Нет одиночества там, где есть жизнь, где царит Великий Пан. И даже, чем дальше от людей, чем ближе к одиночеству, тем ближе к великому, космическому, вселенскому чувству. Автор попадает в Соловецкий монастырь, присутствует на торжественных богослужениях, видит истомленные, измученные, но счастливые и сияющие лица с таким трудом добравшихся сюда богомольцев. Торжественные церковные богослужения оставляют его холодным; ему понятнее и ближе хотя бы то богослужение в природе, которое совершается каждый день при восходе солнца.
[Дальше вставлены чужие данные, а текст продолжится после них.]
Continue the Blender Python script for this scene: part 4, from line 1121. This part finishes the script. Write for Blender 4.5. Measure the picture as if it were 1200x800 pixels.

Сияющая вера народная трогает его, но не больше, чем устремление души к Великому Пану. «Эта простая народная вера-пишет он из Соловков-меня волнует так-же, как зелень лесов, так-же, как природа в те моменты, когда увлечешься охотой и станешь одним из тех лесных существ, которые живут под каждым деревом» (II, 97). Обедня перед черными иконами, под сводами церкви ему чужда; но вот послушайте, как он описывает «птичью обедню», богослужение Великому Пану при восходе солнечном, на берегу Белого моря:
«Стукнул веслом Иванушка, разбудил в воде огнистые зыбульки.
Зыбульки зыбаются.
А там парус, судно бежит!
…Не парус, это чайка уснула на камне.
Мы подъезжаем к ней. Она лениво потягивается крыльями, зевает и летит далеко, далеко в море. Летит, будто знает, зачем и куда. Но куда же она летит? Есть там другой камень? Нет… Там дальше морская глубина. А может быть, там, в неизвестной пурпуровой дали, где-нибудь служат обедню? Это первая, мы ее разбудили, она полетела, но еще не звонили.